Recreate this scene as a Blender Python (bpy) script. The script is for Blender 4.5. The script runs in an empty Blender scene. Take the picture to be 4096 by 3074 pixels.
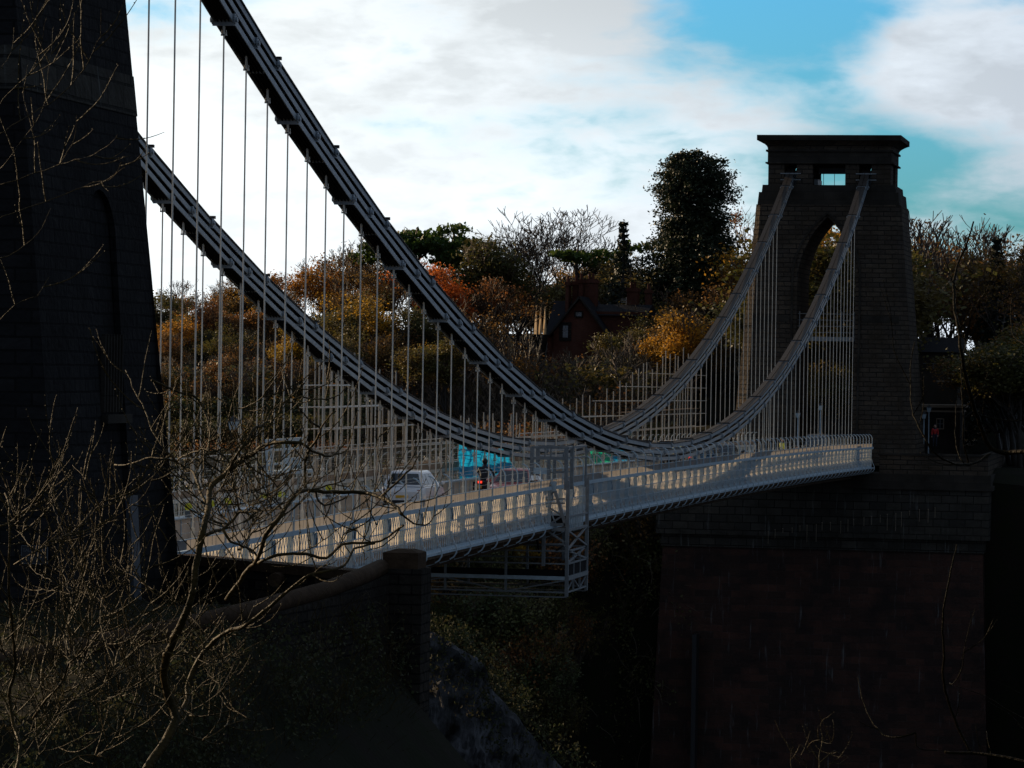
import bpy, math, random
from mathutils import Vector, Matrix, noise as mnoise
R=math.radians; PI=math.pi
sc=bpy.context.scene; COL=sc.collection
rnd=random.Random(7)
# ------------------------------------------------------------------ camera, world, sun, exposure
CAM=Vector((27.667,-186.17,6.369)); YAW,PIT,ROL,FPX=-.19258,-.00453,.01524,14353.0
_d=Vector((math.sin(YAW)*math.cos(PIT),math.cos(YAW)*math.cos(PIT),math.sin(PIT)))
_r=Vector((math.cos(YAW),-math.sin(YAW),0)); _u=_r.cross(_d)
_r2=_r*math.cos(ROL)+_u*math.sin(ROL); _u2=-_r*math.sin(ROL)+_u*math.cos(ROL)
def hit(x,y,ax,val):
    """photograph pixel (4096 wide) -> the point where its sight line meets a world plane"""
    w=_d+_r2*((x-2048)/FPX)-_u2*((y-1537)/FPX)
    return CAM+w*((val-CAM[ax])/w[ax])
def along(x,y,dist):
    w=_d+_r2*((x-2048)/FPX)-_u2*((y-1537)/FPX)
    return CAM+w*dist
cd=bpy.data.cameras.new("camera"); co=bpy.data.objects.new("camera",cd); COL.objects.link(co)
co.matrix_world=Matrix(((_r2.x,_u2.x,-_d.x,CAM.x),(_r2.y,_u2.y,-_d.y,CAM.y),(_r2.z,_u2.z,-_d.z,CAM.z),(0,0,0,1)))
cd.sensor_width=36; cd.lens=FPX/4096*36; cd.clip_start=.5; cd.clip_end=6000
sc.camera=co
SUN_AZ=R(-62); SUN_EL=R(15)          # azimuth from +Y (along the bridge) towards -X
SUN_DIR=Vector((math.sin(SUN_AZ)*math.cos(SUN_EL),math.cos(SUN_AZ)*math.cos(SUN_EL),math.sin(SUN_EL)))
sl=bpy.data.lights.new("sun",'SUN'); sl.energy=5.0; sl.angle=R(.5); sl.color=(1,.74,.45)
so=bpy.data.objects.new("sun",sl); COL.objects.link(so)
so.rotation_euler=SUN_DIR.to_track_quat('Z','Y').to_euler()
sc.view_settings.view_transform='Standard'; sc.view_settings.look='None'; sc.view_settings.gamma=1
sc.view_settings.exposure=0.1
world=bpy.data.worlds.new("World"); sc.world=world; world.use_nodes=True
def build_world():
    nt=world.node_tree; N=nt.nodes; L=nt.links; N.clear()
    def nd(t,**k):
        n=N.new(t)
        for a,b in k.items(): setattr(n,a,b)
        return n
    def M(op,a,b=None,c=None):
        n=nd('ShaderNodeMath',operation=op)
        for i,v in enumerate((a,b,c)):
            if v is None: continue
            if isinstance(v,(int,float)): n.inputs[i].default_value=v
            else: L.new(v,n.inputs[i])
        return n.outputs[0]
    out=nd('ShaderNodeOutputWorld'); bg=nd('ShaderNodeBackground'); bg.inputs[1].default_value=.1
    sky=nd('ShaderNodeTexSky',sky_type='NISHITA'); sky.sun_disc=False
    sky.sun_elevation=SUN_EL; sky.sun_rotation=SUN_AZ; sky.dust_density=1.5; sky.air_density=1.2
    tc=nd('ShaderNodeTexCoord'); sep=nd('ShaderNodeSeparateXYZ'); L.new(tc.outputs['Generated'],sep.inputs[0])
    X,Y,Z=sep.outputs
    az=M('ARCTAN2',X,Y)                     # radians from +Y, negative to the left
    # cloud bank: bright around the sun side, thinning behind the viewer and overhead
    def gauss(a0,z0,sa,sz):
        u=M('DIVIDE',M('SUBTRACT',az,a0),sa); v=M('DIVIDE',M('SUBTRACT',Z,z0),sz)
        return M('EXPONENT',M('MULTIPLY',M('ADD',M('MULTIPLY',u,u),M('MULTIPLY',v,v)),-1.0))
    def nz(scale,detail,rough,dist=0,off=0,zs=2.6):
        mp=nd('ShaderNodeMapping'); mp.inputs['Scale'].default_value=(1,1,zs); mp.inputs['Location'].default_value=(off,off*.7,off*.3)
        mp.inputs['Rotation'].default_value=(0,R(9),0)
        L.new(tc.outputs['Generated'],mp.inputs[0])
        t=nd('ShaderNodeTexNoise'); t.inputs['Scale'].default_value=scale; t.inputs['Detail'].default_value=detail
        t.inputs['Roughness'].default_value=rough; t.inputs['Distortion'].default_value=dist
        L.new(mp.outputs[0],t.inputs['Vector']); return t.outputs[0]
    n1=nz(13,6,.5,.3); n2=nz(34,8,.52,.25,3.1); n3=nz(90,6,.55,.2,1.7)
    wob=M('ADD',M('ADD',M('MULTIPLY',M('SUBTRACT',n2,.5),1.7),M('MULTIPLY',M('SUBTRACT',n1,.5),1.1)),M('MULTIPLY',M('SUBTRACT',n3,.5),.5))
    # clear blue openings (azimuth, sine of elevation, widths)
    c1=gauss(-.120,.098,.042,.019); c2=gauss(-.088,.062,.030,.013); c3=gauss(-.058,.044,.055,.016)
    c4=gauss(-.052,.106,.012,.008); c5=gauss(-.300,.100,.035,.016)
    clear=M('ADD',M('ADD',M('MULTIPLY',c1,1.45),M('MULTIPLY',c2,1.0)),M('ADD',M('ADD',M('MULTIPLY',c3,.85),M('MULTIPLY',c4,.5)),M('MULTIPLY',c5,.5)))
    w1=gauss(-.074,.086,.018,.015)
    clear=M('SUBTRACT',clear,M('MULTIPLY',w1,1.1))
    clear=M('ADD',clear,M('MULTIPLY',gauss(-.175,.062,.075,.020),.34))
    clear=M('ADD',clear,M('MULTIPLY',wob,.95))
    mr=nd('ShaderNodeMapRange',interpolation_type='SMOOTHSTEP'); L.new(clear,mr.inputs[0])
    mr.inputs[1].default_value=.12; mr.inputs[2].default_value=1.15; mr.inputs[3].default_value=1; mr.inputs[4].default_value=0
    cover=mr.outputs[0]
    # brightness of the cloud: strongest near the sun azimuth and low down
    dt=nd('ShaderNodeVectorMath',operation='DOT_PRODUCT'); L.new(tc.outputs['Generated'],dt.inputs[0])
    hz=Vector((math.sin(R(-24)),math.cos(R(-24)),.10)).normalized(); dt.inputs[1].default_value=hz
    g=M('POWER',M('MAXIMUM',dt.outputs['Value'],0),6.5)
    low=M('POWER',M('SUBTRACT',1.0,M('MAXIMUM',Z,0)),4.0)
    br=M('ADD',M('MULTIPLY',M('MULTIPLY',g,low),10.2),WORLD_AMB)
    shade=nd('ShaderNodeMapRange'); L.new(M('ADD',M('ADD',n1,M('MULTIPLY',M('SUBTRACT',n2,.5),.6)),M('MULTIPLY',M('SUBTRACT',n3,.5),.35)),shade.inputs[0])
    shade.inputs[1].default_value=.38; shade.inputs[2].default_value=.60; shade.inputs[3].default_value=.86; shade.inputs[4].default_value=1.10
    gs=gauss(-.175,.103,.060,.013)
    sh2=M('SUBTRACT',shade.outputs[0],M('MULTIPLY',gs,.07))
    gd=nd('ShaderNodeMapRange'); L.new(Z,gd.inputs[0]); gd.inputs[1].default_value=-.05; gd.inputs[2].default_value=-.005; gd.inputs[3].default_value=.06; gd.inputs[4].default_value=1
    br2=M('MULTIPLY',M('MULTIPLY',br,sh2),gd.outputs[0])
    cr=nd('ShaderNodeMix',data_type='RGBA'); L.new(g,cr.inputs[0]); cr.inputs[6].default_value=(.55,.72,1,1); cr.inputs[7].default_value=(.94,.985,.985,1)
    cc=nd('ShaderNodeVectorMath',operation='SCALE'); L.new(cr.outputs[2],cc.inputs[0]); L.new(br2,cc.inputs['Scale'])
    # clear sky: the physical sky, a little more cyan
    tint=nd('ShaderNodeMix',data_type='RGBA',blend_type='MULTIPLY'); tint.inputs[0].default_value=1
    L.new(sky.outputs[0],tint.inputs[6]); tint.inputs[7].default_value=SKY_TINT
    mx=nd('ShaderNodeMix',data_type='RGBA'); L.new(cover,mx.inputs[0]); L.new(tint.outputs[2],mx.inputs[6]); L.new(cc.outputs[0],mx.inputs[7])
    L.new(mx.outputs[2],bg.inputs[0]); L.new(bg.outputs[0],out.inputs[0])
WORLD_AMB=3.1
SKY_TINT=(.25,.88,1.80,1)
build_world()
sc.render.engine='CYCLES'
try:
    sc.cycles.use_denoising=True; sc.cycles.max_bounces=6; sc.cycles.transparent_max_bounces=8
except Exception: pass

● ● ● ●

◆ What you will do ◆
Where a line in the material contains "scene", copy that line.

◆ Answer to this problem ◆
Recreate this scene as a Blender Python (bpy) script. The script is for Blender 4.5. The script runs in an empty Blender scene. Take the picture to be 4096 by 3074 pixels.
sc=bpy.context.scene; COL=sc.collection